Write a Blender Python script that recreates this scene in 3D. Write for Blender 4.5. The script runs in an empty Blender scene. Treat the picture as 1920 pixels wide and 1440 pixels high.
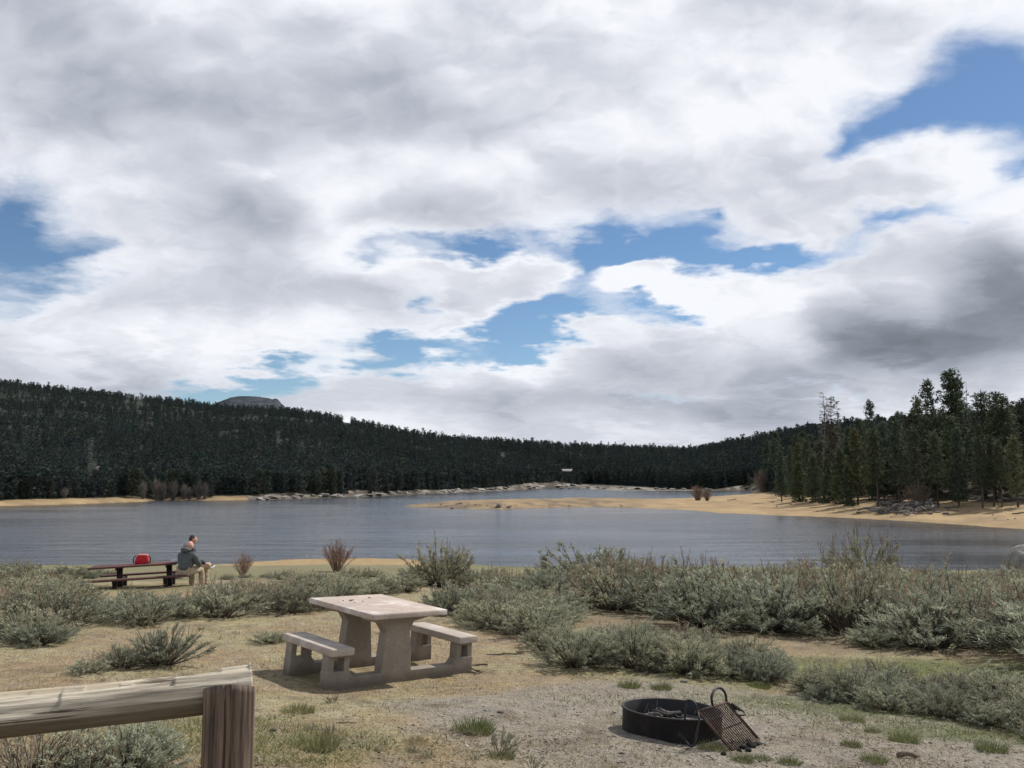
import bpy, bmesh, math, random
import numpy as np
from mathutils import Vector, Matrix
random.seed(11)
rng = np.random.default_rng(11)
R = math.radians
sc = bpy.context.scene
col = sc.collection
CAMZ = 8.0            # the lake surface is z = 0

# ------------------------------------------------------------------ camera
F, HOR = 1650.0, 892.0
PIT = math.atan((HOR - 720) / F)
CP, SP = math.cos(PIT), math.sin(PIT)
cam = bpy.data.cameras.new('camera')
cam.sensor_width = 36.0
cam.lens = F / 1920 * 36.0
cam.clip_start = 0.1
cam.clip_end = 20000
camo = bpy.data.objects.new('camera', cam)
camo.location = (0, 0, CAMZ)
camo.rotation_euler = (math.pi / 2 + PIT, 0, 0)
col.objects.link(camo)
sc.camera = camo
sc.view_settings.view_transform = 'Standard'
sc.view_settings.look = 'None'
sc.view_settings.exposure = 0
sc.render.engine = 'CYCLES'
sc.cycles.use_denoising = True
sc.cycles.max_bounces = 6
sc.cycles.diffuse_bounces = 3
sc.cycles.transparent_max_bounces = 8


def ray(px, py):
    a = (np.asarray(px, float) - 960) / F
    b = -(np.asarray(py, float) - 720) / F
    return np.stack([a + 0 * b, CP - b * SP + 0 * a, SP + b * CP + 0 * a], -1)


def at(px, py, Y):
    r = ray(px, py)
    return Vector((r[0] / r[1] * Y, Y, CAMZ + r[2] / r[1] * Y))


def on_water(px, py):
    r = ray(px, py)
    t = -CAMZ / r[2]
    return (r[0] * t, r[1] * t)


def project(x, y, z):
    z = z - CAMZ
    fw = y * CP + z * SP
    up = -y * SP + z * CP
    return 960 + F * x / fw, 720 - F * up / fw


# ------------------------------------------------------------------ noise
def _h(ix, iy, seed):
    n = (ix.astype(np.int64) * 374761393 + iy.astype(np.int64) * 668265263 + seed * 1442695041) & 0x7fffffff
    n = ((n ^ (n >> 13)) * 1274126177) & 0x7fffffff
    return ((n ^ (n >> 16)) & 0xffff) / 65535.0


def vnoise(x, y, seed=0):
    ix, iy = np.floor(x), np.floor(y)
    fx, fy = x - ix, y - iy
    fx = fx * fx * (3 - 2 * fx)
    fy = fy * fy * (3 - 2 * fy)
    a = _h(ix, iy, seed); b = _h(ix + 1, iy, seed); c = _h(ix, iy + 1, seed); d = _h(ix + 1, iy + 1, seed)
    return (a * (1 - fx) + b * fx) * (1 - fy) + (c * (1 - fx) + d * fx) * fy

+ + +

■ Exercise aim: Return the listing above unchanged, apart from dropping its pictures.

■ The response:
Write a Blender Python script that recreates this scene in 3D. Write for Blender 4.5. The script runs in an empty Blender scene. Treat the picture as 1920 pixels wide and 1440 pixels high.
import bpy, bmesh, math, random
import numpy as np
from mathutils import Vector, Matrix
random.seed(11)
rng = np.random.default_rng(11)
R = math.radians
sc = bpy.context.scene
col = sc.collection
CAMZ = 8.0            # the lake surface is z = 0

# ------------------------------------------------------------------ camera
F, HOR = 1650.0, 892.0
PIT = math.atan((HOR - 720) / F)
CP, SP = math.cos(PIT), math.sin(PIT)
cam = bpy.data.cameras.new('camera')
cam.sensor_width = 36.0
cam.lens = F / 1920 * 36.0
cam.clip_start = 0.1
cam.clip_end = 20000
camo = bpy.data.objects.new('camera', cam)
camo.location = (0, 0, CAMZ)
camo.rotation_euler = (math.pi / 2 + PIT, 0, 0)
col.objects.link(camo)
sc.camera = camo
sc.view_settings.view_transform = 'Standard'
sc.view_settings.look = 'None'
sc.view_settings.exposure = 0
sc.render.engine = 'CYCLES'
sc.cycles.use_denoising = True
sc.cycles.max_bounces = 6
sc.cycles.diffuse_bounces = 3
sc.cycles.transparent_max_bounces = 8


def ray(px, py):
    a = (np.asarray(px, float) - 960) / F
    b = -(np.asarray(py, float) - 720) / F
    return np.stack([a + 0 * b, CP - b * SP + 0 * a, SP + b * CP + 0 * a], -1)


def at(px, py, Y):
    r = ray(px, py)
    return Vector((r[0] / r[1] * Y, Y, CAMZ + r[2] / r[1] * Y))


def on_water(px, py):
    r = ray(px, py)
    t = -CAMZ / r[2]
    return (r[0] * t, r[1] * t)


def project(x, y, z):
    z = z - CAMZ
    fw = y * CP + z * SP
    up = -y * SP + z * CP
    return 960 + F * x / fw, 720 - F * up / fw


# ------------------------------------------------------------------ noise
def _h(ix, iy, seed):
    n = (ix.astype(np.int64) * 374761393 + iy.astype(np.int64) * 668265263 + seed * 1442695041) & 0x7fffffff
    n = ((n ^ (n >> 13)) * 1274126177) & 0x7fffffff
    return ((n ^ (n >> 16)) & 0xffff) / 65535.0


def vnoise(x, y, seed=0):
    ix, iy = np.floor(x), np.floor(y)
    fx, fy = x - ix, y - iy
    fx = fx * fx * (3 - 2 * fx)
    fy = fy * fy * (3 - 2 * fy)
    a = _h(ix, iy, seed); b = _h(ix + 1, iy, seed); c = _h(ix, iy + 1, seed); d = _h(ix + 1, iy + 1, seed)
    return (a * (1 - fx) + b * fx) * (1 - fy) + (c * (1 - fx) + d * fx) * fy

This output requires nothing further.